ただ、現在の自民党を見た場合、周知の通り清和会は第一派閥(最大勢力)です。これは小泉純一郎元首相による自民党内レジーム・チェンジの結果です。自民党への支持が地に落ちていた時、小泉元首相は「自民党をぶっ壊す」と言って登場しました。しかし、彼自身が自民党の総理・総裁なのだから、自民党全体を破壊するわけはありません。小泉元首相が言った「自民党」は即ち田中派のことであり、田中元首相が作り上げた政治システムのことだったのです。道路公団民営化や郵政民営化は、道路事業や特定郵便局田中派の強い影響下にあったがゆえ「小泉改革」の対象になったのだと思われます。

実際、小泉政権の約六年の間に旧田中派はその勢力・影響力を著しく減退して、一方小泉元首相の出身派閥である清和会は初めて第一派閥になったのです。そしてそれ以来、歴代総理・総裁は清和会の後ろ盾なくして成立していません。また、現在の安倍内閣が極めて安定した長期政権となっている理由の一つは、この清和会の優位にあるのです。つまり、現在の自民党の情勢で言えば清和会はもはや「保守傍流」と呼ばれるような非主流派ではなく、権力の中枢にある主流派に違いないのです。
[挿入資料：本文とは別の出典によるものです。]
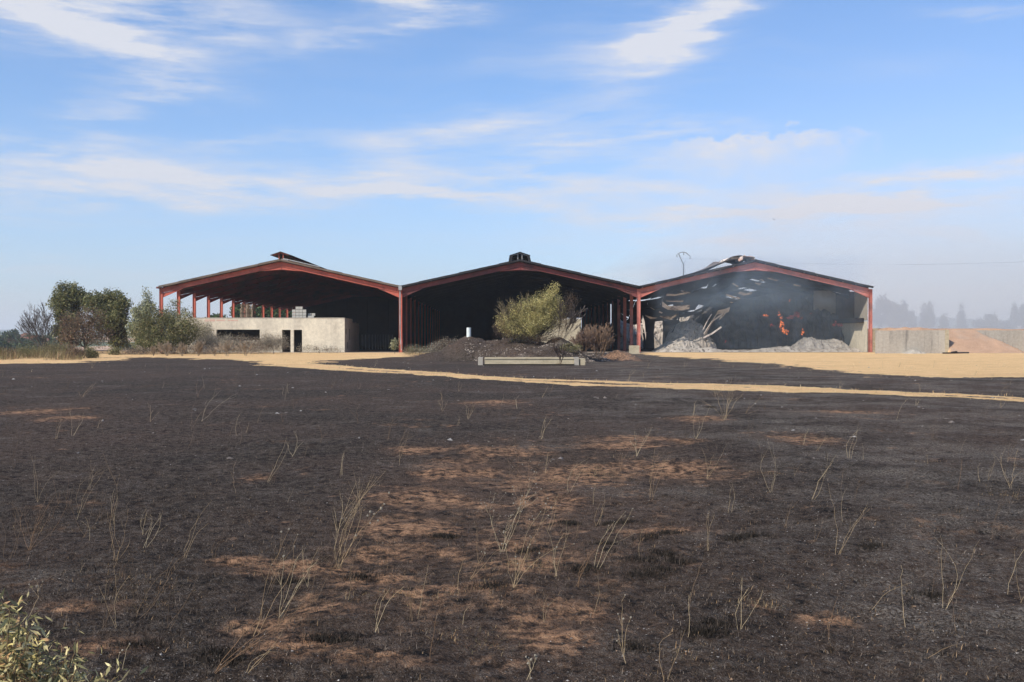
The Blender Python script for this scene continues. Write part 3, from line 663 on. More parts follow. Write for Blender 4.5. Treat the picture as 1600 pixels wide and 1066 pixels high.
mb = MB(); mb.box(xb3-2.6, xb3-.3, D0+9, D0+9.2, 3.0, 6.4); B3(mb, 'wall_panel', M['conc'])
mb = MB(); mb.box(xb3+.2, xb3+.5, D0-.1, D0+6, 0, 2.3)
for z in np.arange(0, 2.3, .3): mb.box(xb3+.18, xb3+.60+.12*rs.random(), D0-.35, D0-.1, z, z+.25)
B3(mb, 'stone_pier', M['conc_light'])

# ------------------------------------------------------------------ burning straw stack, ash, embers
def heap(name, m, px0, px1, D, depth, topf, label, cat, seed, amp=.5, n=150, ny=46, parent=None, kind=None, fine=.25):
    xa_, xb_ = P(px0, 540, D).x, P(px1, 540, D).x; xs = np.linspace(0, 1, n); yy = np.linspace(0, 1, ny)
    XX, YY = np.meshgrid(xs, yy); x = xa_+(xb_-xa_)*XX; y = D+depth*YY
    pxs = px0+(px1-px0)*XX; zt = np.vectorize(topf)(pxs); zt = 1.6+(525-zt)/F*(D+depth*.15)
    prof = np.clip(YY/.22, 0, 1)**.55*np.clip((1-YY)/.25, 0, 1)**.5; side = np.clip(XX/.03, 0, 1)**.6*np.clip((1-XX)/.03, 0, 1)**.6
    z = np.maximum(zt, .05)*prof*side
    z = z+(fbm(x*.8+seed, y*.8, 4, .6)-.5)*amp*np.clip(z, 0, 1); z = z+(fbm(x*4+seed, y*4, 3, .6)-.5)*fine*np.clip(z*2, 0, 1)
    y = y+(fbm(x*1.3+seed, z*1.6+9, 4, .65)-.5)*amp*1.6*np.clip(z, 0, 1)*(YY < .5)-.0
    x = x+(fbm(y*2+seed, z*2+9, 3)-.5)*amp*.5
    i = (np.arange(ny-1)[:, None]*n+np.arange(n-1)[None, :]); q = np.stack([i, i+1, i+n+1, i+n], -1).reshape(-1, 4)
    mb = MB(); mb.add(np.stack([x, y, z-.02], -1).reshape(-1, 3), q); o_ = mb.build(name, m); tag(o_, label, cat, kind=kind); return o_
def lin(*pts):
    xs = [q[0] for q in pts]; ys_ = [q[1] for q in pts]; return lambda v: float(np.interp(v, xs, ys_))
stack = heap('straw_stack', M['charstraw'], 1084, 1330, 102.5, 24, lin((1084, 540), (1100, 528), (1118, 505), (1135, 488), (1150, 478), (1200, 470), (1225, 458), (1290, 458), (1322, 462), (1330, 470)), 'huge charred straw stack glowing and smoking inside the right shed', 'straw stack', 3, 1.0, 190, 60)
heap('ash_heap', M['ash'], 1244, 1335, 98.2, 3.6, lin((1244, 545), (1256, 536), (1268, 528), (1282, 531), (1300, 533), (1315, 530), (1328, 538), (1335, 545)), 'tall crumbly heap of pale ash at the foot of the straw stack', 'ash heap', 9, .35, 110, 30, fine=.35)
heap('ash_heap', M['ash'], 1030, 1118, 98.0, 6.0, lin((1030, 549), (1045, 541), (1058, 533), (1070, 527), (1085, 531), (1100, 541), (1118, 547)), 'pale ash and rubble heap below the torn sheets on the left of the right shed', 'ash heap', 19, .5, 110, 34, fine=.4)
heap('ash_heap', M['ash'], 1022, 1352, 96.9, 2.4, lin((1022, 549), (1040, 544), (1080, 545), (1110, 543), (1130, 547), (1180, 547), (1215, 543), (1235, 542), (1250, 546), (1352, 544)), 'long low ridge of whitish ash along the front of the right shed', 'ash ridge', 29, .2, 260, 20, fine=.3)
heap('rubble_heap', M['rubble'], 1050, 1124, 99.4, 8, lin((1050, 546), (1060, 524), (1072, 508), (1088, 500), (1102, 507), (1112, 522), (1124, 543)), 'steep grey rubble slope under the torn hanging sheets', 'rubble heap', 49, .8, 110, 40, fine=.55)
heap('rubble_heap', M['rubble'], 953, 1116, 122, 8, lin((953, 512), (975, 502), (1008, 508), (1030, 506), (1045, 500), (1060, 503), (1080, 492), (1100, 496), (1116, 500)), 'grey brown rubble bank seen behind the collapsed roof of the right shed', 'rubble heap', 39, .9, 120, 40, fine=.5)
def lump(mb, c, r, seed, sq=(1, 1, 1), col=None):
    r_ = np.random.default_rng(seed); n1, n2 = 6, 9; V = []
    for i in range(n1+1):
        th = math.pi*i/n1
        for j in range(n2):
            ph = 2*math.pi*j/n2; rr = r*(1+r_.normal(0, .16) if 0 < i < n1 else 1)
            V.append((c[0]+rr*math.sin(th)*math.cos(ph)*sq[0], c[1]+rr*math.sin(th)*math.sin(ph)*sq[1], c[2]+rr*math.cos(th)*sq[2]))
    q = [(i*n2+j, i*n2+(j+1) % n2, (i+1)*n2+(j+1) % n2, (i+1)*n2+j) for i in range(n1) for j in range(n2)]
    return mb.add(V, q[::1], col=col)
for i, (px, py, r, sq, mm) in enumerate([(1222, 505, .36, (.75, .3, 1.5), 'flame'), (1226, 517, .34, (1.1, .3, .9), 'flame'), (1254, 519.5, .24, (.9, .3, 1.4), 'flame'), (1195, 493, .20, (1.5, .3, .7), 'flame'), (1217, 491, .17, (.9, .3, 1.1), 'flame'),
        (1234, 469.5, .12, (.8, .3, 1.1), 'flame'), (1207, 508, .25, (1, .3, 1), 'ember'), (1310, 507, .6, (1.5, .3, .5), 'ember'), (1240, 496, .8, (1.3, .3, .4), 'ember'), (1245, 491, .3, (1, .3, 1), 'ember'), (1268, 497, .5, (.7, .3, 1), 'ember'), (1134, 535, .2, (1.4, .3, .7), 'ember')]):
    # sits on the face of the stack: D chosen to hug the profile
    c = P(px, py, 103.1 if py > 500 else 104.3); mb = MB()
    for q_ in range(5 if mm == 'flame' else 4): lump(mb, (c[0]+rs.gauss(0, .45)*r*sq[0], c[1], c[2]+rs.gauss(0, .45)*r*sq[2]), r*rs.uniform(.32, .62), i*7+q_, (sq[0]*rs.uniform(.6, 1.3), .3, sq[2]*rs.uniform(.6, 1.3)))
    o_ = mb.build('flame_patch' if mm == 'flame' else 'ember_patch', M[mm], stack)

# ------------------------------------------------------------------ low pale hut in the left shed
hx0, hx1 = P(266, 540, D0+.6).x, P(538.5, 540, D0+.6).x; hy0, hy1 = D0+.6, D0+10.6; HZ = 1.6+(525-497.3)*(D0+.6)/F
hut = empty('pale_hut', ((hx0+hx1)/2, hy0, 0), 'low flat pale rendered hut with two doorways and one long window under the left shed', 'hut')
hinv = Matrix.Translation((-(hx0+hx1)/2, -hy0, 0))
def BH(mb, name, m): o_ = mb.build(name, m, hut); o_.matrix_parent_inverse = hinv; return o_
def hxp(px): return P(px, 540, hy0).x
def hz(py): return 1.6+(525-py)*hy0/F
wx0, wx1, wz1, wz0 = hxp(338), hxp(406), hz(515.2), hz(532)
d1a, d1b, d2a, d2b, dz = hxp(440.7), hxp(454), hxp(459), hxp(472), hz(515.6)
T_ = .22; mb = MB()
mb.box(hx0, wx0, hy0, hy0+T_, 0, HZ); mb.box(wx0, wx1, hy0, hy0+T_, 0, wz0); mb.box(wx0, wx1, hy0, hy0+T_, wz1, HZ); mb.box(wx1, d1a, hy0, hy0+T_, 0, HZ)
mb.box(d1a, d1b, hy0, hy0+T_, dz, HZ); mb.box(d1b, d2a, hy0, hy0+T_, 0, HZ); mb.box(d2a, d2b, hy0, hy0+T_, dz, HZ); mb.box(d2b, hx1-T_, hy0, hy0+T_, 0, HZ)
BH(mb, 'front_wall', M['render_wall'])
for (p0, p1, q0, q1) in ((320, 326, 499, 503), (327, 336, 499, 502.5), (338, 352, 499.5, 502), (356, 372, 500, 501.8)):
    mb = MB(); mb.box(hxp(p0), hxp(p1), hy0-.006, hy0+.05, hz(q1), hz(q0)); BH(mb, 'exposed_brick', M['brick_pink'])
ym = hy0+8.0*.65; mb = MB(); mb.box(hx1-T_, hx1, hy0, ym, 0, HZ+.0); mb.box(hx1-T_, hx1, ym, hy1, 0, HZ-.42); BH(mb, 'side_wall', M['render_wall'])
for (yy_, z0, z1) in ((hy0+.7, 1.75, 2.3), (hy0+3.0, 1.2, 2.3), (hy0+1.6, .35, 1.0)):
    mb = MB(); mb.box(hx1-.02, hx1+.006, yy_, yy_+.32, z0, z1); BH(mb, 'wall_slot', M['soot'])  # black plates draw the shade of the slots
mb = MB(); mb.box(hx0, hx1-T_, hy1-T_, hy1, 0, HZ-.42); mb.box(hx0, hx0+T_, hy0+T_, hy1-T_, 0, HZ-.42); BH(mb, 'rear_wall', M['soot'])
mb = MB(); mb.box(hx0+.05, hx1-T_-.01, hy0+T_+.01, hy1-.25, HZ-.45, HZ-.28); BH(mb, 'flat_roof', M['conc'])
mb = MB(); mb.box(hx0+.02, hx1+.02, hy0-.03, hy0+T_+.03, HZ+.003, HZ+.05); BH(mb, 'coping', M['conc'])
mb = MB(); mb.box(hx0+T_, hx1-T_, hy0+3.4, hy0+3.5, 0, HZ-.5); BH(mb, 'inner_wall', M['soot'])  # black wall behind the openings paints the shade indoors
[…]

そういう前提に立てば、清和会の勢力を背景としている安倍首相はエスタブリッシュメントと言えるでしょう。

以上のように、自民党における伝統的な「保守本流・傍流」の枠組みに着目すれば安倍首相はエスタブリッシュメントではないということになりますし、同じ派閥に関する観点でも現在の権力関係に着目するならば、安倍首相はエスタブリッシュメントであるということになるのです。この他にも与党と野党、世襲議員と非世襲議員、政治家と一般庶民、首相とその他の人々等々、安倍首相がエスタブリッシュメントであるか否かについては様々な観点を採ることができます。そしてどの観点に立脚するかに応じて、その光景は変わったものになるはずです。
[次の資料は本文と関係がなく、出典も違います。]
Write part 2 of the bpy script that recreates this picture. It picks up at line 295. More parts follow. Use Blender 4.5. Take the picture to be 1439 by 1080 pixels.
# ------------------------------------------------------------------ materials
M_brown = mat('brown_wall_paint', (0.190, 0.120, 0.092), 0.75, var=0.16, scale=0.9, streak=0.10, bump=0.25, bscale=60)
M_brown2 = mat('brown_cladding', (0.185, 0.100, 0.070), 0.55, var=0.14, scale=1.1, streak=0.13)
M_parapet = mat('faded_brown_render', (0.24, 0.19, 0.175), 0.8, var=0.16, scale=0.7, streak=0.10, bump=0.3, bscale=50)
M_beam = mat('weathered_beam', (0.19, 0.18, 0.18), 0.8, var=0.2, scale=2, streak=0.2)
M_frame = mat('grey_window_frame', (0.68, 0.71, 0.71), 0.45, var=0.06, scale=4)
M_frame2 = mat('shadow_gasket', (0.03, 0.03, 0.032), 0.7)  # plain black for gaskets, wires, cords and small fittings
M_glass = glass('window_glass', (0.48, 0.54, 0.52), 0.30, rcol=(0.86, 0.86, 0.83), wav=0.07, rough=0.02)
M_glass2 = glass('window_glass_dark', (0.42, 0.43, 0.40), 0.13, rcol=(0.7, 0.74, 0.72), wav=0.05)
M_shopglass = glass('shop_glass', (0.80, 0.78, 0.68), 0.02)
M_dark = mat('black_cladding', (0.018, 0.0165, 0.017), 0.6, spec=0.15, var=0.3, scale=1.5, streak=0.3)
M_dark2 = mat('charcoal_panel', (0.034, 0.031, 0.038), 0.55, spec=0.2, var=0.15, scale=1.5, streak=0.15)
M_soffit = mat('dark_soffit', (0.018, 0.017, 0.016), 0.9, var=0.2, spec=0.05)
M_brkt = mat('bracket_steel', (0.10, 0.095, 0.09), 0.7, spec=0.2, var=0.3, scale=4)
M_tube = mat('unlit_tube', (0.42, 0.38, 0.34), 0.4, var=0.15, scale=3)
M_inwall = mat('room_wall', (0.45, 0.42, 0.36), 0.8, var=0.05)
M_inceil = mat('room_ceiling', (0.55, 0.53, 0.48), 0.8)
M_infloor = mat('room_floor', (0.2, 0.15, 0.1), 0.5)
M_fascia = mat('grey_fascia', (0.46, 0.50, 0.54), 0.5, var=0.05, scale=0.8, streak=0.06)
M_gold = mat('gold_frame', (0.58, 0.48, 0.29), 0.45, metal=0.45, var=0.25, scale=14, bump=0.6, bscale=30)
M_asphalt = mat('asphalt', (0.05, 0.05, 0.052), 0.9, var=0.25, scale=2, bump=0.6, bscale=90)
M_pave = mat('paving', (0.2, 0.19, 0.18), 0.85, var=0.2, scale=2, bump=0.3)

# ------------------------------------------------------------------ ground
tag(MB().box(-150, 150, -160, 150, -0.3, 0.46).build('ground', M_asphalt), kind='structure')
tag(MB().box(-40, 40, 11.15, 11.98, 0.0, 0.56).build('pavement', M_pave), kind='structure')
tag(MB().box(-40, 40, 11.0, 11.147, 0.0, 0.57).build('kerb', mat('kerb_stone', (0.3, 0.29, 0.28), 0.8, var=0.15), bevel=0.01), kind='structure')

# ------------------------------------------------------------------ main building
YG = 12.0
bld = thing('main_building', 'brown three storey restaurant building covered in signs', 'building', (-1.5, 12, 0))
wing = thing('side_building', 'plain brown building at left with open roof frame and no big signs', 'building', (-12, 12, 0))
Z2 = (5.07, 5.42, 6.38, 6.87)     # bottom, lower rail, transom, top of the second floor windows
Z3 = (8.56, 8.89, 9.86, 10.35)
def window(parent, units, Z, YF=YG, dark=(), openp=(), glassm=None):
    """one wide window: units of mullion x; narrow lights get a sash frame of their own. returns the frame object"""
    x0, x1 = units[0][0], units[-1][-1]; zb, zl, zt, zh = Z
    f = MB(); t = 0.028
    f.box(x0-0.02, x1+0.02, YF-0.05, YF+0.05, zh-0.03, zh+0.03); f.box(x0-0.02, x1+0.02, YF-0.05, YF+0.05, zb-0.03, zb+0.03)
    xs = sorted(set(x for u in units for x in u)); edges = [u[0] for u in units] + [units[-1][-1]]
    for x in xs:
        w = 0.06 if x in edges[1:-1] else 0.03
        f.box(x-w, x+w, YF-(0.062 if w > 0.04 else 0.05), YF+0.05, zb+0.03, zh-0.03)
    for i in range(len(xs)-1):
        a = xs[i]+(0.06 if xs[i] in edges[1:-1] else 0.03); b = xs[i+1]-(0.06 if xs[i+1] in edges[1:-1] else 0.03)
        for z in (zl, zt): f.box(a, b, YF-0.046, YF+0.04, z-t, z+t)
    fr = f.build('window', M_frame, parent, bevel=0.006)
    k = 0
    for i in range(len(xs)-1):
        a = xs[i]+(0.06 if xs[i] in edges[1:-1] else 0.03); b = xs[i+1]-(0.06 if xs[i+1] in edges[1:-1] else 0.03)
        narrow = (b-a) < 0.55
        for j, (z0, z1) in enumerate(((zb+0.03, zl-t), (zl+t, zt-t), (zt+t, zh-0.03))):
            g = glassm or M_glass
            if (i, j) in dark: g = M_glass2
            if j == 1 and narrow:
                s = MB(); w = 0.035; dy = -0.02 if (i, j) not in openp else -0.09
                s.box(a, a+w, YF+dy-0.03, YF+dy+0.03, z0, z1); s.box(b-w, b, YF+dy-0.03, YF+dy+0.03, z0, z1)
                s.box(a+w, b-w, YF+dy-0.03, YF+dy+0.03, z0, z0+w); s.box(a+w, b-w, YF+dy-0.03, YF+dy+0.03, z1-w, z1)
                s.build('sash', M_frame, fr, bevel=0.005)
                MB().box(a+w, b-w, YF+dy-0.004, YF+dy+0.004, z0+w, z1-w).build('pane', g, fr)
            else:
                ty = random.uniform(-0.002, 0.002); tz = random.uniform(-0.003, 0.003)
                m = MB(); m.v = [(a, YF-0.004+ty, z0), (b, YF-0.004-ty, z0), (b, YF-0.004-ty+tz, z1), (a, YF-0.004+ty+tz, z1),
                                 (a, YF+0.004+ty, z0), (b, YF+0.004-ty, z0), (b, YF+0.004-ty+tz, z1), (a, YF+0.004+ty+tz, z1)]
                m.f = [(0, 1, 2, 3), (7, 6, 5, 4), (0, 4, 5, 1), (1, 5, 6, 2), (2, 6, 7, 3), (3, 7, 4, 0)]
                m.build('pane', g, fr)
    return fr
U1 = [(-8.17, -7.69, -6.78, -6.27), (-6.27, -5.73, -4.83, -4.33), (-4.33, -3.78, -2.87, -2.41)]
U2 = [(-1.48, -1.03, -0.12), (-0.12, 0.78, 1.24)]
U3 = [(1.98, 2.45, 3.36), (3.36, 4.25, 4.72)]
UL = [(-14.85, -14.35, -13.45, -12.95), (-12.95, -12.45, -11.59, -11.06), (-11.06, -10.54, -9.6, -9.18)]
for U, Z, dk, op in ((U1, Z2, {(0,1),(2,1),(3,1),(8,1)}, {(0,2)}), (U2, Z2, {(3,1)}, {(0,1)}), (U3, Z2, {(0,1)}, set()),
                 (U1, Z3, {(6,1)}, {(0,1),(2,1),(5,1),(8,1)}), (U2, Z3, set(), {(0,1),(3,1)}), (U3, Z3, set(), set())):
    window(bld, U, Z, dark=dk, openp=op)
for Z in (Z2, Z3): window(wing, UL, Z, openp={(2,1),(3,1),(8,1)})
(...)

どの観点に立脚するかというのは一種の価値判断になります。また、どの光景も一つの事実であり、人は同時に複数の光景を認識することはできません。もし複数の光景を視座に置くとすれば、それはバラバラに認識した光景を結合させることによって初めて可能になることなのです。その結合に際して、どの光景にアクセントを置くかはその者が依って立つ価値観に影響されるのです。つまり、事実認識の前提には価値観が屹立しているのであり、その価値観によって様々な事実、時には正反対の事実さえも同時に成立し得ると言えるのではないでしょうか。このように考えるならば、昨今喧しい「オルタナティブ・ファクト」も何ら問題があるとは言えません。価値観によって事実認識が異なるならば、同一の現象に符合する事実も一つであるとは必ずしも言えなくなるからです。

最後に、安倍首相がエスタブリッシュメントであるか否かという問いには、次のように答えたいと思います。安倍首相はエスタブリッシュメントでありエスタブリッシュメントではない、それはどのような基準に依るのかという価値判断次第であると。常に事実は再生産され、変容し続けています。「オルタナティブ・ファクト」というキャッチ・フレーズに浮足立つのではなく、その事実認識がどのような価値観によって成立しているかを検討する方がはるかに意義があり、生産性のあることなのだと私は思います。